* begin Provided records *
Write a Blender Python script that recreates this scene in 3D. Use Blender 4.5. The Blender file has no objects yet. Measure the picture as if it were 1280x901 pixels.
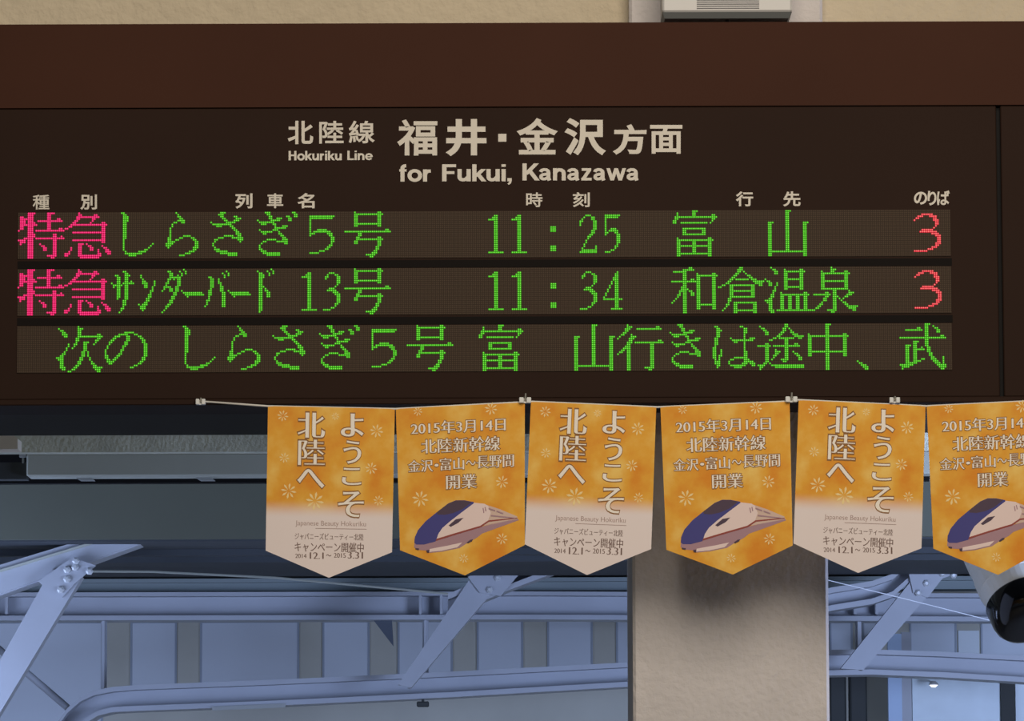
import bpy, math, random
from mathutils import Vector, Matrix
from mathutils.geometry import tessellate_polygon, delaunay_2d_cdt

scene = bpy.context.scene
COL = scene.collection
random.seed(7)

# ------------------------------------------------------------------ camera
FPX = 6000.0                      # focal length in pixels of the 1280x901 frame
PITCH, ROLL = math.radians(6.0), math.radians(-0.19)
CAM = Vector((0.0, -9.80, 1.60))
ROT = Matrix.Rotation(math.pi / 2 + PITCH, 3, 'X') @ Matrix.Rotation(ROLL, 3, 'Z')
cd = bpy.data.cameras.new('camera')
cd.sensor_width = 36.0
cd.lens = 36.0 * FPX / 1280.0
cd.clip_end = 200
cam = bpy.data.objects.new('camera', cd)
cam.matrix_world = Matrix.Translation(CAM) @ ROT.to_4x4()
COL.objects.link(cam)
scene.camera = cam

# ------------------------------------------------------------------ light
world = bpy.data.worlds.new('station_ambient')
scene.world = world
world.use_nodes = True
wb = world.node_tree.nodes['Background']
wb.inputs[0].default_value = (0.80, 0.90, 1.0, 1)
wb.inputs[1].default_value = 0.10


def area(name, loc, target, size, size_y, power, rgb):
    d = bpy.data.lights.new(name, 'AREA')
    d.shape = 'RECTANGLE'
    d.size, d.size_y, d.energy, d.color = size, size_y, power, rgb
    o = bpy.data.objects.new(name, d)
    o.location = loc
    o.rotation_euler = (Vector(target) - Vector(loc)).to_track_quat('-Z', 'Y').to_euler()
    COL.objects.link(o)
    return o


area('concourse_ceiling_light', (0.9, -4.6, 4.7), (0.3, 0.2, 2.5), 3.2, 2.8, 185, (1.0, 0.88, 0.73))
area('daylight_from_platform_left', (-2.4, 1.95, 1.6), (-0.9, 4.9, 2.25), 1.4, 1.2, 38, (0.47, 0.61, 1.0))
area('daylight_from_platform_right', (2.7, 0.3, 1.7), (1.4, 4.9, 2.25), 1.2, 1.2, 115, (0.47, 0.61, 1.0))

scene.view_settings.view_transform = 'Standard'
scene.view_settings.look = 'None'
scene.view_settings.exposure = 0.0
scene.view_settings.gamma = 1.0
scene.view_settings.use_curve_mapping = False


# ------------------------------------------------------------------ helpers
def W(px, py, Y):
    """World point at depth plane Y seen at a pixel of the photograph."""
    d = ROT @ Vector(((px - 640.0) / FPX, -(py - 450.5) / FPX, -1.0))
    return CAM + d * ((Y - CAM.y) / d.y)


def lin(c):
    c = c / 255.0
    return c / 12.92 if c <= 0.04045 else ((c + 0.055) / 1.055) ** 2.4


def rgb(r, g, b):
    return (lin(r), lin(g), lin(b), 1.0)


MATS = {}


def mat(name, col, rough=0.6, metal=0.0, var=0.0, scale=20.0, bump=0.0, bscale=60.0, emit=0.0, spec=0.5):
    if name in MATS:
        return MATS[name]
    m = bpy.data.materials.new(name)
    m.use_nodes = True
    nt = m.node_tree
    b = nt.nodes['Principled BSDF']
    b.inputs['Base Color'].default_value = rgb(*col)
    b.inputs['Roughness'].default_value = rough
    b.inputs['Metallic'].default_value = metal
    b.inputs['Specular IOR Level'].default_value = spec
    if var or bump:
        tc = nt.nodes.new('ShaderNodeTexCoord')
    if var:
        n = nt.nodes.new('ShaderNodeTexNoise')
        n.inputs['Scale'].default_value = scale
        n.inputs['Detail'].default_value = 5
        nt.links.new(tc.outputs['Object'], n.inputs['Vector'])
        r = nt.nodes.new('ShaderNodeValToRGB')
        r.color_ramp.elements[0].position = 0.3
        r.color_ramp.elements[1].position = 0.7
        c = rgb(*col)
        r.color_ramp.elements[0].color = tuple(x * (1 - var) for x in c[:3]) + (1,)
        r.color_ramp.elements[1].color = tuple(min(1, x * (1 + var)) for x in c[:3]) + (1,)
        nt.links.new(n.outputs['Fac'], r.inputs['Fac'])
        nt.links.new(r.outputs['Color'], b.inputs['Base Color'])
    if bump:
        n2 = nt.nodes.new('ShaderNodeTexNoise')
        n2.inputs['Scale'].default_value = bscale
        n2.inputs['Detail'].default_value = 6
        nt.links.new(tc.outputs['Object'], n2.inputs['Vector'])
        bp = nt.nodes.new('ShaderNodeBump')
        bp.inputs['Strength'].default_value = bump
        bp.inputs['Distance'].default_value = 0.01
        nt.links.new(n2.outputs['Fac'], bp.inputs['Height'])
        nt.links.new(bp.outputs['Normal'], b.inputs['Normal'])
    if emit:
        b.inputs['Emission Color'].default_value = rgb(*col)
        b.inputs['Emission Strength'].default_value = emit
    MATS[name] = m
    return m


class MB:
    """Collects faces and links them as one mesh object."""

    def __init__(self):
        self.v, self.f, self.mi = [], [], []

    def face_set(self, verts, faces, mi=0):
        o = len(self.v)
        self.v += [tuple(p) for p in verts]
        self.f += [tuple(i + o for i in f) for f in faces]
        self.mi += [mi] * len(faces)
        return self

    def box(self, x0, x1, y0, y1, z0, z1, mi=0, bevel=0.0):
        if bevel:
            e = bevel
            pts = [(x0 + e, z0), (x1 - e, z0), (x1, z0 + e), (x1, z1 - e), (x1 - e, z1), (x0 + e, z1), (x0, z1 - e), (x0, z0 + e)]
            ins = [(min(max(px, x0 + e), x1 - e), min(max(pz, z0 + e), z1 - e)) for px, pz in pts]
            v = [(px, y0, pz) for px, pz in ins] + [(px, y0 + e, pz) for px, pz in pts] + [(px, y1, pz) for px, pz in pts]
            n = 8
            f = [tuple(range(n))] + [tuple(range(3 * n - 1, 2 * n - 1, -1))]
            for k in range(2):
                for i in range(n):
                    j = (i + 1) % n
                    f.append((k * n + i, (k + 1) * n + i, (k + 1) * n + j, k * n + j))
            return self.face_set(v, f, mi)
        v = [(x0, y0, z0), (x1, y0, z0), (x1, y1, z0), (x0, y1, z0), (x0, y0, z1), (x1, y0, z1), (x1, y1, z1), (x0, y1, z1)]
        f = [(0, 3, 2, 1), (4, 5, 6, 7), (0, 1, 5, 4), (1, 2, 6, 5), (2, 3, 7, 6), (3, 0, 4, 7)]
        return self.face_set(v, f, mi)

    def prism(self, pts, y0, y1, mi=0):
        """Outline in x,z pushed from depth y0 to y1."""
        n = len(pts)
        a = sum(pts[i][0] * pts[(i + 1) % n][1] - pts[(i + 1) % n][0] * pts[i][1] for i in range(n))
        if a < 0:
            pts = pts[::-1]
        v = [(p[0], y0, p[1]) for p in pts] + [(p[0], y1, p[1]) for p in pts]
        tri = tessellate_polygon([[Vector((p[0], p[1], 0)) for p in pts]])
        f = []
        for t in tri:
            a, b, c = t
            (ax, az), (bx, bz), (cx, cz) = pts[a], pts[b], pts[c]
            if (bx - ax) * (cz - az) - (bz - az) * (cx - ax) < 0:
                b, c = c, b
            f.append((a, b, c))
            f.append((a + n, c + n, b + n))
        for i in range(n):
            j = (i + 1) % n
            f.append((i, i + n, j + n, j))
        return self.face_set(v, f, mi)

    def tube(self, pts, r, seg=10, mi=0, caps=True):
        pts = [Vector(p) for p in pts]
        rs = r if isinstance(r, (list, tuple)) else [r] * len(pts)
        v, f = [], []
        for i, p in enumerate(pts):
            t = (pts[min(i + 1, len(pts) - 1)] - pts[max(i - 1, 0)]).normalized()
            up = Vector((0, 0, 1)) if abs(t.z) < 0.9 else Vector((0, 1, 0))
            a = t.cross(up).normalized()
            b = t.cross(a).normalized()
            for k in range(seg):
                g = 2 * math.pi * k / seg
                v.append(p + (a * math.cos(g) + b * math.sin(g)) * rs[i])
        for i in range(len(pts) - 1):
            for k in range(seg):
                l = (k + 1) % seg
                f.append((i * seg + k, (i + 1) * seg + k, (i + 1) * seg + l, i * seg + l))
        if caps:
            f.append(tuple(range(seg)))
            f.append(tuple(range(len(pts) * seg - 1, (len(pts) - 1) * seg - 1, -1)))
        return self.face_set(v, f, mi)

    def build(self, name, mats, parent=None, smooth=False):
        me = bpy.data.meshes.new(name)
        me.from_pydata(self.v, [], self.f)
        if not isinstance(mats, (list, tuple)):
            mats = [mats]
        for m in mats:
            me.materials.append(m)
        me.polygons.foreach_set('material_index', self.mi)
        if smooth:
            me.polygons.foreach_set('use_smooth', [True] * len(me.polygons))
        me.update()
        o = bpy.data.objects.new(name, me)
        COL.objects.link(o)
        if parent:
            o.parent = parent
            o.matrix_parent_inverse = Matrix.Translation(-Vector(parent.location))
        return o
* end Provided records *
* begin Provided records *
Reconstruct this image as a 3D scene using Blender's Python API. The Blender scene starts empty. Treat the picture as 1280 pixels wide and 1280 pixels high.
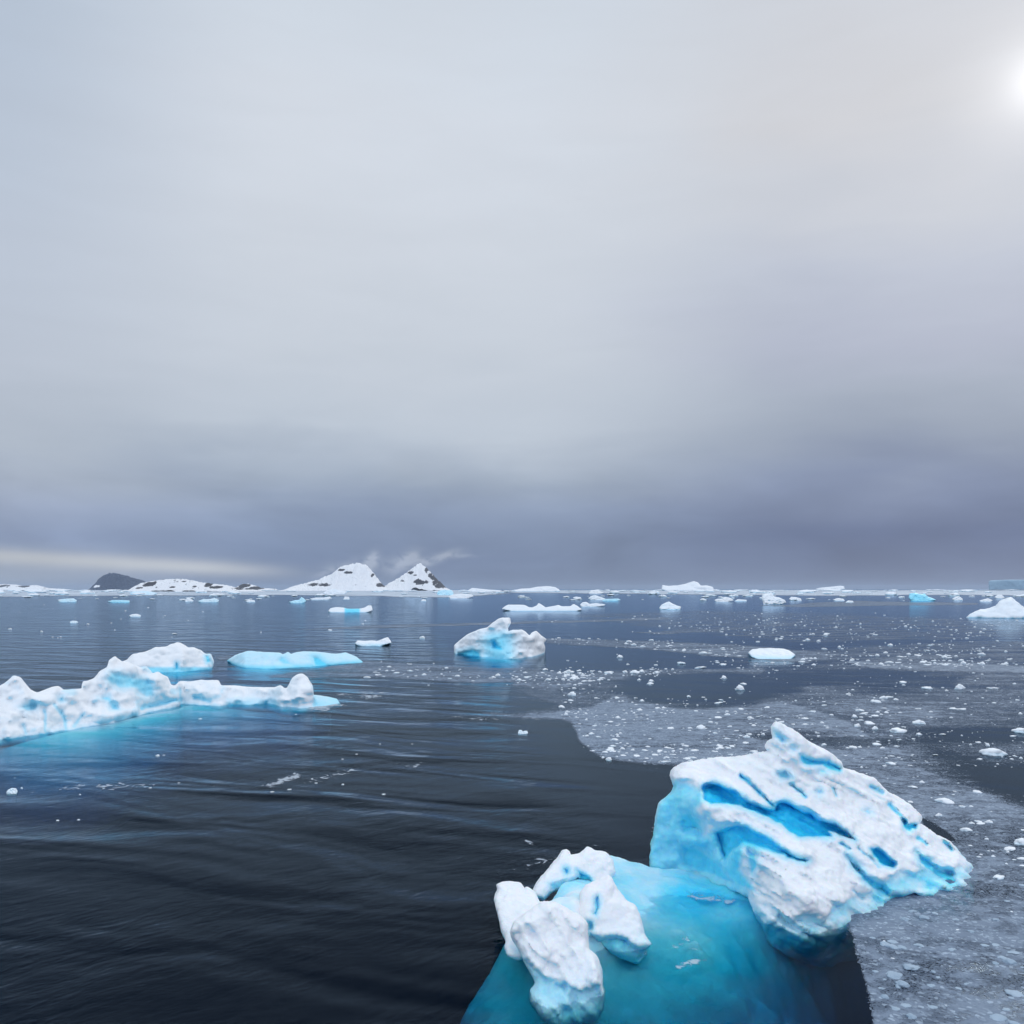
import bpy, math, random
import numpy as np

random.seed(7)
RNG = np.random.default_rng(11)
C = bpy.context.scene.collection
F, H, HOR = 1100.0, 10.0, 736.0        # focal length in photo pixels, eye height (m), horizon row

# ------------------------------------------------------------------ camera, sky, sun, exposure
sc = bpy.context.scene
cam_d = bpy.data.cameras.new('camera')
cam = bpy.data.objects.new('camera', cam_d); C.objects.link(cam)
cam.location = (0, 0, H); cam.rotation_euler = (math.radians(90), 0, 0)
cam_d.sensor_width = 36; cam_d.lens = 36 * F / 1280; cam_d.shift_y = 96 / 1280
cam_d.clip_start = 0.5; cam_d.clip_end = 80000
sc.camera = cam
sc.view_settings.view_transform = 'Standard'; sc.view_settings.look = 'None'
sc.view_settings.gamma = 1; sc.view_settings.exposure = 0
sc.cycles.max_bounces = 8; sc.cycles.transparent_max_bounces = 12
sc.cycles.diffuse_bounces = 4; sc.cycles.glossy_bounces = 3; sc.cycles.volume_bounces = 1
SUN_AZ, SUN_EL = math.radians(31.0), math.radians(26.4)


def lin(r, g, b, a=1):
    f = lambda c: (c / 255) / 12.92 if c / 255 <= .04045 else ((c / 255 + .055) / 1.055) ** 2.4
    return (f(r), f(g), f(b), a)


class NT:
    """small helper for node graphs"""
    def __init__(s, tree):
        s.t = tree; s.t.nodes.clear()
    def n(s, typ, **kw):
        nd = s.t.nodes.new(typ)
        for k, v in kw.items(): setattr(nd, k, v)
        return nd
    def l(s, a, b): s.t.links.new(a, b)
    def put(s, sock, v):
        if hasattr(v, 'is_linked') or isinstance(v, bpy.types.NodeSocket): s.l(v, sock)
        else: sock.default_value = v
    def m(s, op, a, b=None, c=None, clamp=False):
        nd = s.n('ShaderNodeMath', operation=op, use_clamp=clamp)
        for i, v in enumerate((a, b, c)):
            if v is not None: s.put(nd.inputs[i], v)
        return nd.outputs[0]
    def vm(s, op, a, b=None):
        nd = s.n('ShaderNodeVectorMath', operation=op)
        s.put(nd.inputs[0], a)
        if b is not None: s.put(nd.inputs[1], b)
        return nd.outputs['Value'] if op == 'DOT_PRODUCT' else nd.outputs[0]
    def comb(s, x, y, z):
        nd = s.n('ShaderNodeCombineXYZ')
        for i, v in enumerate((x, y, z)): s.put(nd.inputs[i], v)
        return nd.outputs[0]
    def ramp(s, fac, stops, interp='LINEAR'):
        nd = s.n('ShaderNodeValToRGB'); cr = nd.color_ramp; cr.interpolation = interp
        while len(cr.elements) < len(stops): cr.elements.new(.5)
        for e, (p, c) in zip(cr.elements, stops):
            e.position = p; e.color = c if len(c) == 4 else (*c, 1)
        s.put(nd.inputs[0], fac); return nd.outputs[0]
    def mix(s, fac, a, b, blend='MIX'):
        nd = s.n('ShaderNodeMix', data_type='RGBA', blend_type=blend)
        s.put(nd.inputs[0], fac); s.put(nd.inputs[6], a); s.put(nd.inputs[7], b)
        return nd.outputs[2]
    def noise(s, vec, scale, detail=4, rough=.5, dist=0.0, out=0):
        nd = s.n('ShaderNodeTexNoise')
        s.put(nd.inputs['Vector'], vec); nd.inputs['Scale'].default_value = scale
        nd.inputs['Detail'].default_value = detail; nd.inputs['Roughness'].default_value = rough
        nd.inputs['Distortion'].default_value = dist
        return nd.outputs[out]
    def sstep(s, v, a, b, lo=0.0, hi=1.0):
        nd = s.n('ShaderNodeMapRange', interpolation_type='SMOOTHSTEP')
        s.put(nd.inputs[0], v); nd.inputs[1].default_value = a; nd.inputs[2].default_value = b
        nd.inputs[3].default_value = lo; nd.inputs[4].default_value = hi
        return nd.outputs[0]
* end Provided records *
* begin Provided records *
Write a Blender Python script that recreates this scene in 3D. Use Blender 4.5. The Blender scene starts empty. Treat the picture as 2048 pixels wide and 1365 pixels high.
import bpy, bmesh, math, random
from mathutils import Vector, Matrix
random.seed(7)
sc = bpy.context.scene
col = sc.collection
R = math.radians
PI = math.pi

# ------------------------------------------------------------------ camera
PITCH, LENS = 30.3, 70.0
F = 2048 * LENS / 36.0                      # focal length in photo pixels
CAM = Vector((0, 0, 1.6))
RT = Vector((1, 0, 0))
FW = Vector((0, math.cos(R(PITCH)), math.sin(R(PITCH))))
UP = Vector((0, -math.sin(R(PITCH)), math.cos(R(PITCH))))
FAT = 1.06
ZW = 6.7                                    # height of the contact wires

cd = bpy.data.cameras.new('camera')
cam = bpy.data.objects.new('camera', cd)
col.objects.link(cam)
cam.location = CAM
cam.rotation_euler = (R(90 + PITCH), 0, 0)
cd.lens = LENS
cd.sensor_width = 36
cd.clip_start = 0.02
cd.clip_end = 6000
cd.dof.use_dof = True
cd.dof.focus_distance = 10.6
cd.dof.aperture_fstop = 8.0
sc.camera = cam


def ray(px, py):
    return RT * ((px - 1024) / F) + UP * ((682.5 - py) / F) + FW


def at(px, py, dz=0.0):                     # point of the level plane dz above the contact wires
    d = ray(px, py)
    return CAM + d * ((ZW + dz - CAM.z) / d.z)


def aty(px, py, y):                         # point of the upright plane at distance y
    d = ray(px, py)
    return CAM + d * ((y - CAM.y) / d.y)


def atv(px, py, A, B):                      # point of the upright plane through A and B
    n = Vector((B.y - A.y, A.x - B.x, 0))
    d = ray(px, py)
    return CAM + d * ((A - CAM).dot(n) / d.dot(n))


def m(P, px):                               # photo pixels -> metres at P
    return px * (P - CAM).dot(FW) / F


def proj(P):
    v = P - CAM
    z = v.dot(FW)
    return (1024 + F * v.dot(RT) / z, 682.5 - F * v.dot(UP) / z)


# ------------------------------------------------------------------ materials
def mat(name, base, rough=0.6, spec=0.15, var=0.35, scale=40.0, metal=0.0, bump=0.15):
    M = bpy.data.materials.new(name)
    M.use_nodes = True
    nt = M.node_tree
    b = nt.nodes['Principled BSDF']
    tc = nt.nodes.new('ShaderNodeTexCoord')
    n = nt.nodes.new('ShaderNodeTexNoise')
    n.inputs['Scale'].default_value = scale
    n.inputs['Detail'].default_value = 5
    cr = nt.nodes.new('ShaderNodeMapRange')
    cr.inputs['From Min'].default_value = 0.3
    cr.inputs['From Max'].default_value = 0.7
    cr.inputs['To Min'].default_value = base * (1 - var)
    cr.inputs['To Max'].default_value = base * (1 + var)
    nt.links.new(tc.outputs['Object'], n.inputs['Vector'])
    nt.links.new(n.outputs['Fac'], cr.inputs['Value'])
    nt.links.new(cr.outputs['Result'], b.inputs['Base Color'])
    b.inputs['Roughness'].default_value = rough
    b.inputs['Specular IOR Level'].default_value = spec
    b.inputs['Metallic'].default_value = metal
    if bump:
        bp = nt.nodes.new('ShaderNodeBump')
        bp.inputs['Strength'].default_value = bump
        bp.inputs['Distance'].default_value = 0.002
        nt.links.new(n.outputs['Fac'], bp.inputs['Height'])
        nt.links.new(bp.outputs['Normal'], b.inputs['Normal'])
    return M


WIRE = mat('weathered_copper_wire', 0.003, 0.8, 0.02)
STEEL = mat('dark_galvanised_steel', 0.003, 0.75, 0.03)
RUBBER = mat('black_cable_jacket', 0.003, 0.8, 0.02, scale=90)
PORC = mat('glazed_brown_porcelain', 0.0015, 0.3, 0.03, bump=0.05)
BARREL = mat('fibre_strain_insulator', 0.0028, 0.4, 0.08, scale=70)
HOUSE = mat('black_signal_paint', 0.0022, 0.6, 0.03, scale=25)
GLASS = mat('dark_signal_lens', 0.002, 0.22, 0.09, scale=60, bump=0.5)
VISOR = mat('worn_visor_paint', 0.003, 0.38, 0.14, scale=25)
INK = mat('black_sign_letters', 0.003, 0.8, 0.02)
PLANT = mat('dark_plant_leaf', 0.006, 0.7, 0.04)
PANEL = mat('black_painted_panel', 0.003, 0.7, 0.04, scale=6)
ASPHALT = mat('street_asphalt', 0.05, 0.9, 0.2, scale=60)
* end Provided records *
> **What you are asked to do**
Extract from the records above the lines from the one containing "1365 pixels high." to the one containing "PI = math.pi", both lines included, exactly as they appear and with nothing else.

> **Output of the exercise**
Write a Blender Python script that recreates this scene in 3D. Use Blender 4.5. The Blender scene starts empty. Treat the picture as 2048 pixels wide and 1365 pixels high.
import bpy, bmesh, math, random
from mathutils import Vector, Matrix
random.seed(7)
sc = bpy.context.scene
col = sc.collection
R = math.radians
PI = math.pi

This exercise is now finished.